━━━━━ Collected data

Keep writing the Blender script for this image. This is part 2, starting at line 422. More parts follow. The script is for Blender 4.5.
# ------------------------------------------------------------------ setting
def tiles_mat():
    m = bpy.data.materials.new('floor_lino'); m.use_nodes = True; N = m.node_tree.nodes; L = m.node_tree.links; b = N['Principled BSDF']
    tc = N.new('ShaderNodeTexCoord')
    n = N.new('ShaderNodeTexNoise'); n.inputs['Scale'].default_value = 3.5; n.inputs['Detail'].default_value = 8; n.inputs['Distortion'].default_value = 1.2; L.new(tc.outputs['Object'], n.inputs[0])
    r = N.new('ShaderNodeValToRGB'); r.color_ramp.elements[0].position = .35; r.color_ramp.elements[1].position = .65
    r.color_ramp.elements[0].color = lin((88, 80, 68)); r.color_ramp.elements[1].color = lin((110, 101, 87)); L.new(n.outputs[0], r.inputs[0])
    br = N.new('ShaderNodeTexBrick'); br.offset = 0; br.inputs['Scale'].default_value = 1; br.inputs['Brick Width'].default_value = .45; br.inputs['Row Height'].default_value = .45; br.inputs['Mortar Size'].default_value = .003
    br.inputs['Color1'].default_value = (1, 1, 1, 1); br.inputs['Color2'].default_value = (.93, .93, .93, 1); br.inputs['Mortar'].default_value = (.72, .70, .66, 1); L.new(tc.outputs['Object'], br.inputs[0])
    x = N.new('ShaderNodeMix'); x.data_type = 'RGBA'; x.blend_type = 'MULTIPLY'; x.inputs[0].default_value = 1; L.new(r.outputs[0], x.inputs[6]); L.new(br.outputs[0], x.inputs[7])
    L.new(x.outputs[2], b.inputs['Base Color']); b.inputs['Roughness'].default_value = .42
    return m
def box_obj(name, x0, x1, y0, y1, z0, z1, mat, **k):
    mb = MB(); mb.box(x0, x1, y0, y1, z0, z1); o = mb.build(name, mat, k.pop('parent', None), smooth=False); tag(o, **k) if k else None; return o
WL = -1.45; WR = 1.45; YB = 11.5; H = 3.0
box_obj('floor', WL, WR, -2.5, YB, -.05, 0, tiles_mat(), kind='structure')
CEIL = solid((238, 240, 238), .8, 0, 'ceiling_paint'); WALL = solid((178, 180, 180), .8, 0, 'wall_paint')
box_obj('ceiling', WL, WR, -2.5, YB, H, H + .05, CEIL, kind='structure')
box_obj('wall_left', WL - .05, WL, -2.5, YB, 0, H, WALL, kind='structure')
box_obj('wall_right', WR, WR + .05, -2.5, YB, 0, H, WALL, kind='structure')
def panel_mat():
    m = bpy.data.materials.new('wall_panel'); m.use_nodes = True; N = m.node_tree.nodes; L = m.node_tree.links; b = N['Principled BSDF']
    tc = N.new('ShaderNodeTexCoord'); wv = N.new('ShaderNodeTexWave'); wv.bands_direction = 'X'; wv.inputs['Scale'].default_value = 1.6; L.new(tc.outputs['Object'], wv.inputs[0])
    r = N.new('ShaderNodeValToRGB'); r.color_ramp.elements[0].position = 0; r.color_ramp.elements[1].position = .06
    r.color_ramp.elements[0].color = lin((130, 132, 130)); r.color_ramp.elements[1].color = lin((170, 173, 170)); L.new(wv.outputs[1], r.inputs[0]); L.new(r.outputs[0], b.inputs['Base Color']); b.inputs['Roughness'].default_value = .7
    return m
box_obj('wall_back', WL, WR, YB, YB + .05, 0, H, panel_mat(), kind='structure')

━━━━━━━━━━

Objective:
Without changing a word, restate the whole listing.

Answer to the task:
Keep writing the Blender script for this image. This is part 2, starting at line 422. More parts follow. The script is for Blender 4.5.
# ------------------------------------------------------------------ setting
def tiles_mat():
    m = bpy.data.materials.new('floor_lino'); m.use_nodes = True; N = m.node_tree.nodes; L = m.node_tree.links; b = N['Principled BSDF']
    tc = N.new('ShaderNodeTexCoord')
    n = N.new('ShaderNodeTexNoise'); n.inputs['Scale'].default_value = 3.5; n.inputs['Detail'].default_value = 8; n.inputs['Distortion'].default_value = 1.2; L.new(tc.outputs['Object'], n.inputs[0])
    r = N.new('ShaderNodeValToRGB'); r.color_ramp.elements[0].position = .35; r.color_ramp.elements[1].position = .65
    r.color_ramp.elements[0].color = lin((88, 80, 68)); r.color_ramp.elements[1].color = lin((110, 101, 87)); L.new(n.outputs[0], r.inputs[0])
    br = N.new('ShaderNodeTexBrick'); br.offset = 0; br.inputs['Scale'].default_value = 1; br.inputs['Brick Width'].default_value = .45; br.inputs['Row Height'].default_value = .45; br.inputs['Mortar Size'].default_value = .003
    br.inputs['Color1'].default_value = (1, 1, 1, 1); br.inputs['Color2'].default_value = (.93, .93, .93, 1); br.inputs['Mortar'].default_value = (.72, .70, .66, 1); L.new(tc.outputs['Object'], br.inputs[0])
    x = N.new('ShaderNodeMix'); x.data_type = 'RGBA'; x.blend_type = 'MULTIPLY'; x.inputs[0].default_value = 1; L.new(r.outputs[0], x.inputs[6]); L.new(br.outputs[0], x.inputs[7])
    L.new(x.outputs[2], b.inputs['Base Color']); b.inputs['Roughness'].default_value = .42
    return m
def box_obj(name, x0, x1, y0, y1, z0, z1, mat, **k):
    mb = MB(); mb.box(x0, x1, y0, y1, z0, z1); o = mb.build(name, mat, k.pop('parent', None), smooth=False); tag(o, **k) if k else None; return o
WL = -1.45; WR = 1.45; YB = 11.5; H = 3.0
box_obj('floor', WL, WR, -2.5, YB, -.05, 0, tiles_mat(), kind='structure')
CEIL = solid((238, 240, 238), .8, 0, 'ceiling_paint'); WALL = solid((178, 180, 180), .8, 0, 'wall_paint')
box_obj('ceiling', WL, WR, -2.5, YB, H, H + .05, CEIL, kind='structure')
box_obj('wall_left', WL - .05, WL, -2.5, YB, 0, H, WALL, kind='structure')
box_obj('wall_right', WR, WR + .05, -2.5, YB, 0, H, WALL, kind='structure')
def panel_mat():
    m = bpy.data.materials.new('wall_panel'); m.use_nodes = True; N = m.node_tree.nodes; L = m.node_tree.links; b = N['Principled BSDF']
    tc = N.new('ShaderNodeTexCoord'); wv = N.new('ShaderNodeTexWave'); wv.bands_direction = 'X'; wv.inputs['Scale'].default_value = 1.6; L.new(tc.outputs['Object'], wv.inputs[0])
    r = N.new('ShaderNodeValToRGB'); r.color_ramp.elements[0].position = 0; r.color_ramp.elements[1].position = .06
    r.color_ramp.elements[0].color = lin((130, 132, 130)); r.color_ramp.elements[1].color = lin((170, 173, 170)); L.new(wv.outputs[1], r.inputs[0]); L.new(r.outputs[0], b.inputs['Base Color']); b.inputs['Roughness'].default_value = .7
    return m
box_obj('wall_back', WL, WR, YB, YB + .05, 0, H, panel_mat(), kind='structure')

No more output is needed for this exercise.